The investment includes work on a new server factory in Houston, Texas, an academy for suppliers in Michigan and spending with existing suppliers in the US.
The announcement comes days after Apple chief executive Tim Cook met with US president Donald Trump in the White House last week.

China tariffs
Trump has threatened an additional 10 percent tariff on imports from China, where Apple produces most of its iPhones and other electronics.
But the company won tariff exemptions in Trump’s first term after arguing they would benefit foreign competitors such as Samsung Electronics.
Apple said in 2021 it would invest $430bn in the US over a half-decade period.
Cook said the spending was a “commitment to our country’s future”.
“We’ll keep working with people and companies across this country to help write an extraordinary new chapter in the history of American innovation,” he said.
Cook met with Trump in Florida after his November election win and attended Trump’s inauguration, along with other tech leaders.

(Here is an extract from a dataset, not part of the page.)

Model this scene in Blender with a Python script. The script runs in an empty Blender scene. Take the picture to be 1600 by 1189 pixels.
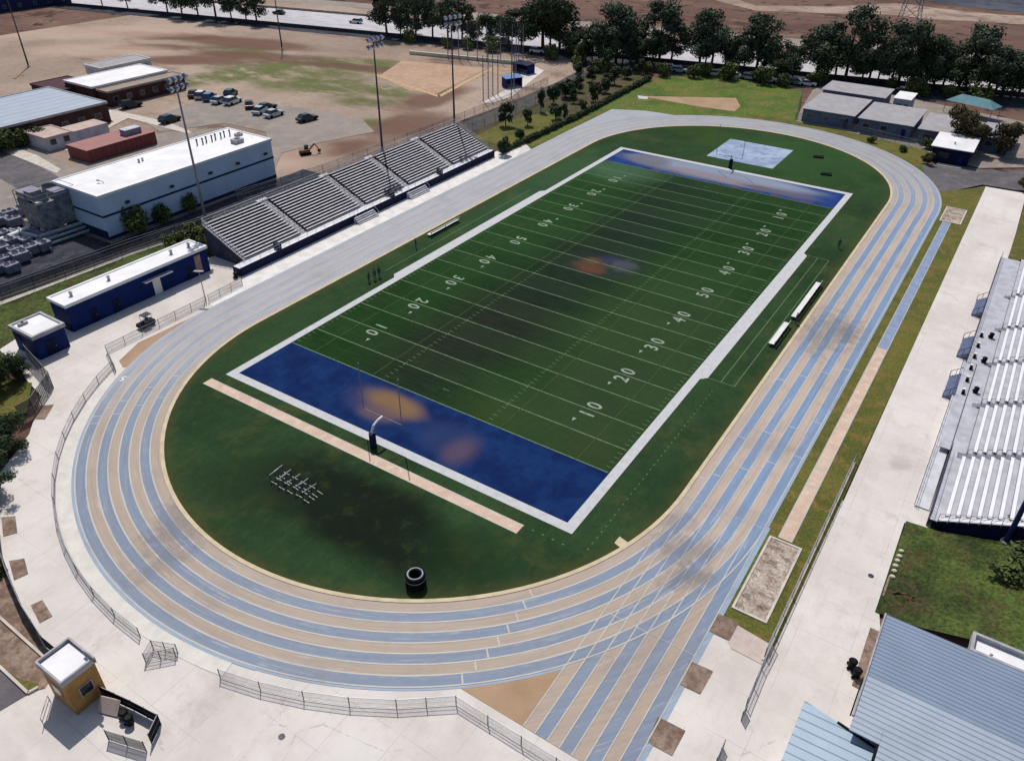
import bpy, math, random
from mathutils import Vector, Euler, Matrix
random.seed(7)
R = math.radians
sc = bpy.context.scene
col = sc.collection

# ------------------------------------------------------------------ camera
F_PX, CAM, ANG = 1234.58, Vector((75.508, -51.788, 56.589)), (0.5754, 0.9750, 0.0102)
MC = Matrix.Rotation(ANG[0], 3, 'Z') @ Matrix.Rotation(ANG[1], 3, 'X') @ Matrix.Rotation(ANG[2], 3, 'Z')
cam = bpy.data.cameras.new('camera'); cam.sensor_width = 36; cam.lens = F_PX / 1600 * 36
cam.clip_start = 0.5; cam.clip_end = 8000
co = bpy.data.objects.new('camera', cam); col.objects.link(co)
co.matrix_world = Matrix.Translation(CAM) @ MC.to_4x4()
sc.camera = co

def at(u, v, z=0.0):
    """survey helper: a point measured in the photo -> ground plan metres at height z"""
    d = MC @ Vector(((u - 800) / F_PX, -(v - 594.5) / F_PX, -1))
    t = (z - CAM.z) / d.z
    return CAM + d * t
def P(s, z=0.0):
    out = []
    for q in s.split():
        a, b = q.split(','); p = at(float(a), float(b), z); out.append((p.x, p.y))
    return out

# ------------------------------------------------------------------ materials
def lin(c):
    c = c / 255.0
    return c / 12.92 if c <= 0.04045 else ((c + 0.055) / 1.055) ** 2.4
KA = 0.86
def C(r, g, b, k=1.0):
    return (lin(r) * KA * k, lin(g) * KA * k, lin(b) * KA * k, 1)

class NT:
    def __init__(s, name):
        s.m = bpy.data.materials.new(name); s.m.use_nodes = True
        s.t = s.m.node_tree; s.n = s.t.nodes; s.l = s.t.links
        s.b = s.n['Principled BSDF']
        s.tc = s.n.new('ShaderNodeTexCoord')
    def noise(s, scale, detail=4, rough=0.6, vec=None, stretch=None):
        n = s.n.new('ShaderNodeTexNoise'); n.inputs['Scale'].default_value = scale
        n.inputs['Detail'].default_value = detail; n.inputs['Roughness'].default_value = rough
        src = vec or s.tc.outputs['Object']
        if stretch:
            mp = s.n.new('ShaderNodeMapping'); mp.inputs['Scale'].default_value = stretch
            s.l.new(src, mp.inputs['Vector']); src = mp.outputs['Vector']
        s.l.new(src, n.inputs['Vector'])
        return n.outputs['Fac']
    def ramp(s, fac, lo, hi):
        r = s.n.new('ShaderNodeMapRange'); r.inputs['From Min'].default_value = lo; r.inputs['From Max'].default_value = hi
        r.interpolation_type = 'SMOOTHSTEP'
        s.l.new(fac, r.inputs['Value']); return r.outputs['Result']
    def mix(s, fac, a, b):
        m = s.n.new('ShaderNodeMix'); m.data_type = 'RGBA'
        if isinstance(fac, float): m.inputs['Factor'].default_value = fac
        else: s.l.new(fac, m.inputs['Factor'])
        for v, k in ((a, 6), (b, 7)):
            if isinstance(v, tuple): m.inputs[k].default_value = v
            else: s.l.new(v, m.inputs[k])
        return m.outputs[2]
    def math(s, op, a, b=None, clamp=False):
        m = s.n.new('ShaderNodeMath'); m.operation = op; m.use_clamp = clamp
        for v, k in ((a, 0), (b, 1)):
            if v is None: continue
            if isinstance(v, (int, float)): m.inputs[k].default_value = v
            else: s.l.new(v, m.inputs[k])
        return m.outputs[0]
    def xyz(s):
        x = s.n.new('ShaderNodeSeparateXYZ'); s.l.new(s.tc.outputs['Object'], x.inputs[0]); return x.outputs
    def blob(s, cx, cy, rx, ry, rot=0, soft=1.0, nz=0.35, nscale=0.15, hard=0.0):
        """mask 1 inside an irregular ellipse, fading to 0"""
        mp = s.n.new('ShaderNodeMapping'); mp.vector_type = 'TEXTURE'
        mp.inputs['Location'].default_value = (cx, cy, 0); mp.inputs['Rotation'].default_value = (0, 0, R(rot))
        mp.inputs['Scale'].default_value = (rx, ry, 1000)
        s.l.new(s.tc.outputs['Object'], mp.inputs['Vector'])
        ln = s.n.new('ShaderNodeVectorMath'); ln.operation = 'LENGTH'; s.l.new(mp.outputs['Vector'], ln.inputs[0])
        n = s.noise(nscale, 3)
        d = s.math('ADD', ln.outputs['Value'], s.math('MULTIPLY', s.math('SUBTRACT', n, 0.5), nz * 2))
        inv = s.ramp(d, 1.0 + soft * 0.5, 1.0 - soft * 0.5)
        return inv
    def bump(s, h, strength=0.3, dist=0.05):
        b = s.n.new('ShaderNodeBump'); b.inputs['Strength'].default_value = strength; b.inputs['Distance'].default_value = dist
        s.l.new(h, b.inputs['Height']); s.l.new(b.outputs['Normal'], s.b.inputs['Normal'])
    def done(s, c, rough=0.85, metal=0.0, spec=0.3):
        if isinstance(c, tuple): s.b.inputs['Base Color'].default_value = c
        else: s.l.new(c, s.b.inputs['Base Color'])
        s.b.inputs['Roughness'].default_value = rough; s.b.inputs['Metallic'].default_value = metal
        s.b.inputs['Specular IOR Level'].default_value = spec
        return s.m

def simple(name, c, rough=0.6, metal=0.0, var=0.12, scale=1.5, spec=None):
    if spec is None: spec = 0.3 if max(c[:3]) > .12 else 0.1
    t = NT(name); n = t.noise(scale, 5, 0.65)
    d = tuple(x * (1 - var * 2) for x in c[:3]) + (1,); e = tuple(min(1, x * (1 + var)) for x in c[:3]) + (1,)
    return t.done(t.mix(t.ramp(n, 0.3, 0.7), d, e), rough, metal, spec)

def ground(name, cols, s1=0.05, s2=0.5, s3=6.0, rough=0.95, fine=0.25, stretch=None, bump=0.0, spec=0.15):
    t = NT(name)
    a = t.mix(t.ramp(t.noise(s1, 6, 0.6, stretch=stretch), 0.38, 0.62), cols[0], cols[1])
    if len(cols) > 2: a = t.mix(t.ramp(t.noise(s2, 5, 0.65, stretch=stretch), 0.45, 0.68), a, cols[2])
    f = t.noise(s3, 6, 0.75)
    dk = t.n.new('ShaderNodeMix'); dk.data_type = 'RGBA'; dk.blend_type = 'MULTIPLY'
    dk.inputs['Factor'].default_value = 1.0
    g = t.mix(t.ramp(f, 0.3, 0.7), (1 - fine * 1.5,) * 3 + (1,), (1 + fine * 0.6,) * 3 + (1,))
    t.l.new(a, dk.inputs[6]); t.l.new(g, dk.inputs[7])
    if bump: t.bump(f, bump, 0.05)
    return t.done(dk.outputs[2], rough, 0, spec)

M = {}
M['dirt'] = None
def dirt_mat():
    t = NT('dirt_ground')
    a = t.mix(t.ramp(t.noise(0.02, 6, 0.65, stretch=(1, 0.5, 1)), 0.36, 0.64), C(184, 164, 148), C(158, 138, 124))
    a = t.mix(t.ramp(t.noise(0.035, 6, 0.7, stretch=(0.5, 1.5, 1)), 0.5, 0.7), a, C(120, 92, 78))
    a = t.mix(t.math('MULTIPLY', t.ramp(t.noise(0.06, 5, 0.7), 0.5, 0.72), 0.6), a, C(188, 166, 146))
    a = t.mix(t.math('MULTIPLY', t.ramp(t.noise(0.7, 6, 0.75), 0.45, 0.75), 0.5), a, C(118, 100, 86))
    gr = [(-118, 118, 24, 15, 20), (-128, 100, 17, 7, 60), (-95, 112, 18, 10, 10), (-65, 89, 11, 4, 40), (-108, 136, 20, 9, 20), (-76, 118, 8, 5, 0), (-150, 130, 14, 8, 0), (-72, 108, 10, 4, 30)]
    fine = t.ramp(t.noise(0.12, 6, 0.75, stretch=(0.7, 1.4, 1)), 0.3, 0.58)
    for (x, y, rx, ry, ro) in gr:
        k = t.math('MULTIPLY', t.blob(x, y, rx, ry, ro, 0.9, 0.6, 0.06), t.math('MULTIPLY', fine, 0.95))
        a = t.mix(k, a, C(102, 108, 64))
    # brown scraped patches
    for (x, y, rx, ry, ro) in [(-160, 138, 34, 8, 15), (-152, 112, 20, 6, 30), (-190, 130, 20, 6, 20), (-55, 72, 12, 5, 60), (-52, 98, 8, 12, 0), (-140, 128, 22, 5, 25), (-175, 118, 16, 5, 35), (-62, 120, 6, 14, 0), (-100, 135, 30, 4, 15)]:
        a = t.mix(t.math('MULTIPLY', t.blob(x, y, rx, ry, ro, 0.8, 0.7, 0.05), 0.85), a, C(112, 82, 70))
    for (x, y, rx, ry, ro) in [(-215, 120, 40, 12, 40), (-60, 62, 9, 12, 0), (-185, 105, 25, 8, 30)]:
        a = t.mix(t.math('MULTIPLY', t.blob(x, y, rx, ry, ro, 0.8, 0.6, 0.05), 0.6), a, C(196, 170, 152))
    return t.done(a, 0.97, 0, 0.1)
M['dirt'] = dirt_mat()

def terrain_mat():
    t = NT('far_terrain')
    a = t.mix(t.ramp(t.noise(0.012, 6, 0.6, stretch=(0.6, 1.4, 1)), 0.36, 0.64), C(124, 98, 88), C(98, 74, 68))
    a = t.mix(t.ramp(t.noise(0.05, 7, 0.7, stretch=(0.5, 1.6, 1)), 0.5, 0.68), a, C(138, 114, 98))
    a = t.mix(t.ramp(t.noise(0.16, 4, 0.6), 0.58, 0.66), a, C(66, 54, 50))
    a = t.mix(t.ramp(t.noise(0.05, 6, 0.75), 0.55, 0.62), a, C(84, 66, 62))
    a = t.mix(t.math('MULTIPLY', t.ramp(t.noise(1.2, 4, 0.8), 0.5, 0.8), 0.4), a, C(84, 66, 58))
    return t.done(a, 1.0, 0, 0.05)
M['terrain'] = terrain_mat()

def concrete_mat(name='concrete', c0=(230, 223, 217), c1=(216, 208, 202), joints=4.5):
    t = NT(name)
    a = t.mix(t.ramp(t.noise(0.09, 7, 0.7), 0.35, 0.65), C(*c0), C(*c1))
    a = t.mix(t.math('MULTIPLY', t.ramp(t.noise(0.5, 7, 0.8), 0.5, 0.8), 0.45), a, C(186, 174, 166))
    a = t.mix(t.math('MULTIPLY', t.ramp(t.noise(0.22, 4, 0.5), 0.62, 0.78), 0.5), a, C(176, 162, 154))
    x, y, z = t.xyz()
    n = t.math('MULTIPLY', t.math('SUBTRACT', t.noise(0.4, 2), 0.5), 0.12)
    for ax in (x, y):
        f = t.math('FRACT', t.math('DIVIDE', t.math('ADD', ax, n), joints))
        m = t.math('LESS_THAN', f, 0.012)
        a = t.mix(t.math('MULTIPLY', m, t.math('MULTIPLY', t.ramp(t.noise(0.3, 3, 0.7), 0.35, 0.6), 0.45)), a, C(160, 150, 142))
    a = t.mix(t.math('MULTIPLY', t.ramp(t.noise(0.25, 6, 0.75, stretch=(2.2, 0.3, 1)), 0.5, 0.72), 0.3), a, C(190, 178, 170))
    a = t.mix(t.math('MULTIPLY', t.ramp(t.noise(0.05, 6, 0.75), 0.5, 0.66), 0.5), a, C(202, 190, 178))
    a = t.mix(t.math('MULTIPLY', t.ramp(t.noise(0.11, 6, 0.8), 0.54, 0.66), 0.4), a, C(190, 180, 174))
    a = t.mix(t.math('MULTIPLY', t.ramp(t.noise(0.07, 5, 0.7, stretch=(0.4, 2, 1)), 0.56, 0.66), 0.35), a, C(238, 230, 222))
    w = t.n.new('ShaderNodeTexVoronoi'); w.feature = 'DISTANCE_TO_EDGE'; w.inputs['Scale'].default_value = 0.09; t.l.new(t.tc.outputs['Object'], w.inputs['Vector'])
    a = t.mix(t.math('MULTIPLY', t.math('LESS_THAN', t.math('ADD', w.outputs['Distance'], t.math('MULTIPLY', t.noise(0.9, 6, 0.85), 0.07)), 0.036), t.math('MULTIPLY', t.ramp(t.noise(0.06, 3, 0.6), 0.5, 0.6), 0.4)), a, C(150, 140, 132))
    sp = t.ramp(t.noise(2.6, 2, 0.5), 0.74, 0.8)
    a = t.mix(t.math('MULTIPLY', sp, 0.45), a, C(150, 138, 128))
    return t.done(a, 0.9, 0, 0.2)
M['concrete'] = concrete_mat()
M['kerb'] = simple('pale_concrete', C(212, 202, 190), 0.9, 0, 0.1, 0.8)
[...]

The company said it would work with Taiwan’s Foxconn to begin producing servers for cloud-based artificial intelligence services, a service called Private Cloud Compute, at an existing plant in Houston.
Some of that manufacturing will be relocated from overseas.
It plans to open a new 250,000-square-foot Houston plant to manufacture the servers.
Data centre expansion
The company said it would expand data centre capacity in Arizona, Oregon, Iowa, Nevada and North Carolina.
In January Apple began production of custom chips at a TSMC plant in Arizona. Reports said the chips were for some Apple Watches and iPads.
The company said it would hire about 20,000 people, mostly focused on research and development, silicon engineering, software development and AI, in an “expanded” commitment.
The company also plans to expand its manufacturing fund from $5bn to $10bn, including a “multibillion-dollar commitment” to produce chips at TSMC’s Arizona plant.
Gil Luria, an analyst at D.A. Davidson, said the $500bn figure is likely to include all of Apple’s spending in the US, including general and administrative costs.
He said it was “unclear” whether the figure represented an acceleration in planned spending.